** Start **

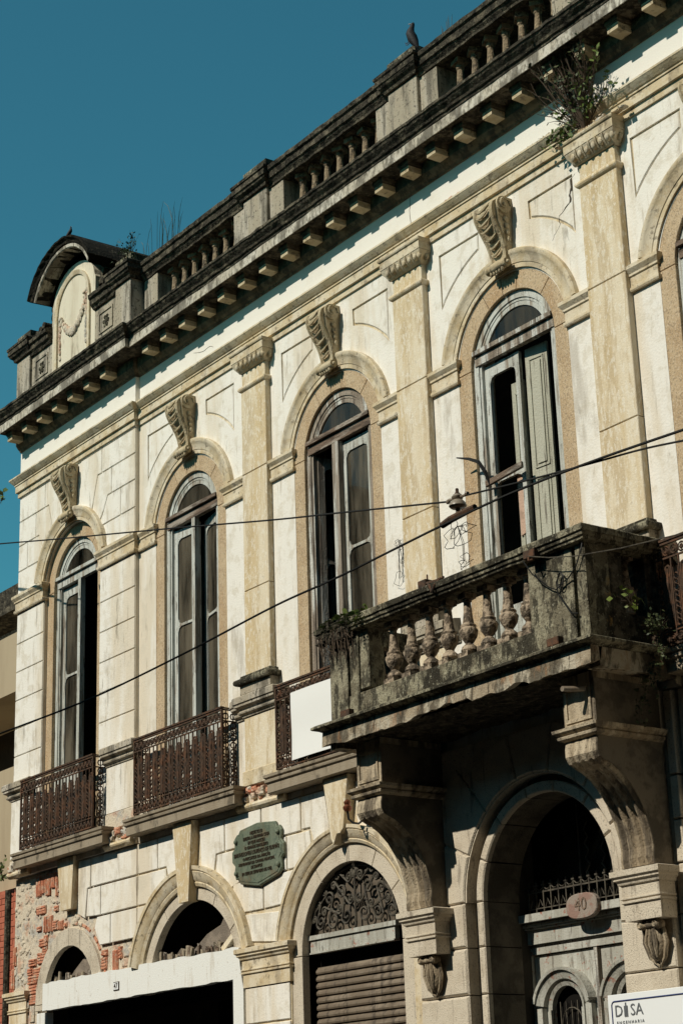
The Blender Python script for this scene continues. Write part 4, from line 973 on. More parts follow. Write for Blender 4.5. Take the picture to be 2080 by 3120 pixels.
V = [(bx0+.05+(bx1-bx0-.1)*i/nx, -.92+.84*j/ny, 5.27+.035*noise.noise(Vector((i*.31, j*.4, 0)))+.015*noise.noise(Vector((i*.9, j*1.1, 5)))) for j in range(ny+1) for i in range(nx+1)]
F = [(j*(nx+1)+i, j*(nx+1)+i+1, (j+1)*(nx+1)+i+1, (j+1)*(nx+1)+i) for j in range(ny) for i in range(nx)]
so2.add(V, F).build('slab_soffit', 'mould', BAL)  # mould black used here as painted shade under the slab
MB().run([(0, 5.389), (.06, 5.389), (.075, 5.40), (.12, 5.41), (.135, 5.42), (.135, 5.438), (.11, 5.452), (0, 5.46)], [(bx0, -.02), (bx0, bf), (bx1, bf), (bx1, -.02)]).jitter(.003).build('slab_fillet', 'lichen', BAL)
MB().box(bx0+.02, bx1-.02, bf+.02, -.02, 5.386, 5.44).build('balcony_floor', 'mould', BAL)
# plinth (dado)
MB().block(R(bx0+.30, bx1-.52, 5.445, 5.675), bf+.012, bf+.24, .008).jitter(.003).build('balcony_plinth', 'lichen', BAL)
# end piers
def pier(x0, x1, groove):
    t_ = MB(); g0, g1 = groove
    t_.block(R(x0, g0, 5.445, 6.26), bf, bf+.26, .008); t_.block(R(g1, x1, 5.445, 6.26), bf, bf+.26, .008); t_.box(g0, g1, bf+.07, bf+.2, 5.445, 6.26)
    t_.build('balcony_pier', 'lichen', BAL)
pier(bx0+.02, bx0+.48, (bx0+.30, bx0+.345)); pier(bx1-.70, bx1, (bx1-.155, bx1-.115))
MB().block(R(bx0+.48, bx0+.62, 5.70, 6.26), bf+.02, bf+.2, .008).build('half_pier', 'lichen', BAL)
# side walls
for x, s in ((bx0, 1), (bx1, -1)):
    a, b_ = sorted((x, x+s*.22))
    MB().box(a, b_, bf+.262, -.06, 5.445, 5.72).build('side_plinth', 'mould', BAL)
    MB().box(a, b_, bf+.262, -.56, 5.721, 6.235).build('side_pier', 'mould', BAL); MB().box(a, b_, -.30, -.06, 5.721, 6.235).build('side_pier', 'mould', BAL)
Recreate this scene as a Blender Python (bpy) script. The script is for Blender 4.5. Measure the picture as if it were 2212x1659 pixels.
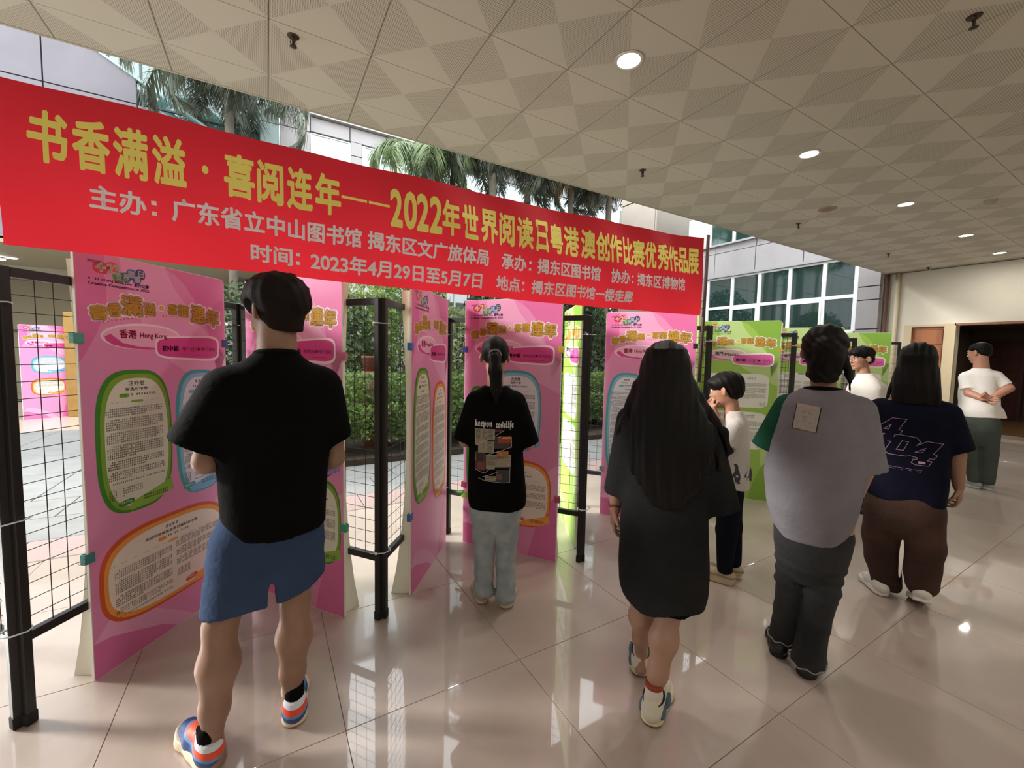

** End **

> [EXERCISE]: Read through the lines above and collect those that contain the string "this".

> [WRITTEN SOLUTION]:
The Blender Python script for this scene continues. Write part 4, from line 973 on. More parts follow. Write for Blender 4.5. Take the picture to be 2080 by 3120 pixels.
Recreate this scene as a Blender Python (bpy) script. The script is for Blender 4.5. Measure the picture as if it were 2212x1659 pixels.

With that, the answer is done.